Southwest Light Rail cost unknown to Met Council

An updated timeline and cost projection, once expected towards the end of 2021, will now come "sometime in 2022," Trevor Roy, a project spokesman, told FOX 9. Met Council officials have long acknowledged that the rail line will exceed its original $2 billion budget and estimated 2023 opening. They are now changing tactics to renegotiate the project schedule after criticism from an outside evaluator.

The loose timeline, which project officials say is necessary because of the complexity involved with rescheduling construction work, drew criticism from two Minneapolis lawmakers who plan to seek funding for a 2022 audit of the project.

 

"All we're asking for is a new cost estimate and a timeline," said state Rep. Frank Hornstein, a Democrat who chairs the House Transportation Committee. "This should have been communicated to the public, to the Legislature, and anyone who has an interest in this project months ago."

As costly delays mounted along the 14.5-mile line, which will link Eden Prairie to Target Field, there's been drama behind the scenes over the past year.

Rift over growing costs

Met Council and its third-party validator, AECOM Technical Services, have been in a dispute over the cost of hundreds of project change orders.

In a July letter to Met Council officials, AECOM said construction contractor Lunda McCrossan Joint Venture was "significantly overcharging" for change orders because the council lacked tough negotiators to push back. AECOM also raised concerns about the quality of the construction, "including low strength concrete, work constructed incorrectly, and incorrect pile layouts."

The contractor "appears to be using potential schedule delays as leverage in seeking approval to use subpar work as is," the third-party validator alleged.

Met Council fired back, calling AECOM's concerns "assertions and innuendoes." A project spokesman said Met Council continues to address issues with its contractors.

Recently, Met Council has turned to another third party, construction law attorney Ken Roberts of Venable LLP, to negotiate with Lunda McCrossan over project rescheduling.

Met Council did not make its chairman, Charlie Zelle, available for an interview and has not provided the contract with Roberts in response to a Data Practices Act request filed last Friday. The infighting only came to light because of an inquiry from the Minnesota Office of the Legislative Auditor.

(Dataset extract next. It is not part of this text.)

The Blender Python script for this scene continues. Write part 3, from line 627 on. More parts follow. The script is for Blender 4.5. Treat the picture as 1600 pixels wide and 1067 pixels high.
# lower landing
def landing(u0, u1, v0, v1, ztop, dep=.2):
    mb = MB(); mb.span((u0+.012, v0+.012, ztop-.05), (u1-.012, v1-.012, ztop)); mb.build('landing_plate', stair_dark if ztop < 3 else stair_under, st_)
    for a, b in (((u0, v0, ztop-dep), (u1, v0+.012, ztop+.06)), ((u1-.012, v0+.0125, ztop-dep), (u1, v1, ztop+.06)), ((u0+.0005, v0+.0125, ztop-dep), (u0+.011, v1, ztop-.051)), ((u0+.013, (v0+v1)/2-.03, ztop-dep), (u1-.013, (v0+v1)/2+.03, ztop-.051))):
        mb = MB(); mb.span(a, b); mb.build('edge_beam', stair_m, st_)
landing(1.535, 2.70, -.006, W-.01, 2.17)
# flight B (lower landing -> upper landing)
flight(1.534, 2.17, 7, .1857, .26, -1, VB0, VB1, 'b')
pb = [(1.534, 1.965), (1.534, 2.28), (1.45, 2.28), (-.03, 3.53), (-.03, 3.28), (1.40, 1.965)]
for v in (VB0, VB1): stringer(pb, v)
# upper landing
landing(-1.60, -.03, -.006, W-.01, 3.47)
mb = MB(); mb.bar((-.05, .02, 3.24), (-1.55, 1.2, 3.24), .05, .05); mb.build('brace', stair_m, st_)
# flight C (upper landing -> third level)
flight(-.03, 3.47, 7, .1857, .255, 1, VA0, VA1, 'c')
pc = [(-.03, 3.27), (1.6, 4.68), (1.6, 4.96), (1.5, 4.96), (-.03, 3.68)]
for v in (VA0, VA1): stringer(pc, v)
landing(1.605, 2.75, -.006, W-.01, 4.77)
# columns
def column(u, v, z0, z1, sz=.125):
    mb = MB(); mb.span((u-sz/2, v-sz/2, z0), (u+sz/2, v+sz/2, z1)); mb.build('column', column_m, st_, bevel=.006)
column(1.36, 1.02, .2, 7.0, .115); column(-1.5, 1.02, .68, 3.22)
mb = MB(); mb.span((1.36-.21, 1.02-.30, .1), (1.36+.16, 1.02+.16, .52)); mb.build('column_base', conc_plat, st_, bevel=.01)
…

"I didn't even know this Ken Roberts was on the scene," said state Sen. Scott Dibble, DFL-Minneapolis. "Nothing is done in the full light of day."

More scrutiny

This summer, Southwest Light Rail tapped a $200 million contingency fund from Hennepin County because of cost overruns. When asked in November whether the contingency fund plus the original $2 billion budget will be enough, project manager Jim Alexander was uncertain and said negotiations over the revised construction schedule need to happen first.

"I can't necessarily tell you that $2.2 billion is going to be enough," Alexander said. "There will likely be additional costs needed. We don't have that identified until we get those schedules understood. The costs will follow."

The most expensive change orders have happened in two narrow corridors in Minneapolis. Project managers have struggled to build the half-mile Kenilworth Tunnel between Cedar Lake and Lake of the Isles because of soil conditions, unexpected boulders, and a condo tower that sits feet from the edge of the construction site.

A protection wall alongside the BNSF freight railway north of Interstate 394 has also led to significant cost overruns.

Most change orders sail through the appointed Met Council without dissenting votes. Wednesday, the council approved spending up to $220,000 to repair the Minneapolis-owned Currie Maintenance Facility near downtown after light rail construction work damaged the building. Last week, when asked whether the contractor should be on the hook instead of taxpayers, Alexander said it is "still to be determined."

More public scrutiny may be ahead: Dibble and Hornstein say they will advance legislation giving the Legislative Auditor staff and funding to do a full audit next year. Separately, Dibble and Hornstein plan to introduce legislation to make Met Council elected, which they say will give the public more oversight.

"We need an agency that's governed by people who are truly governing," Dibble said.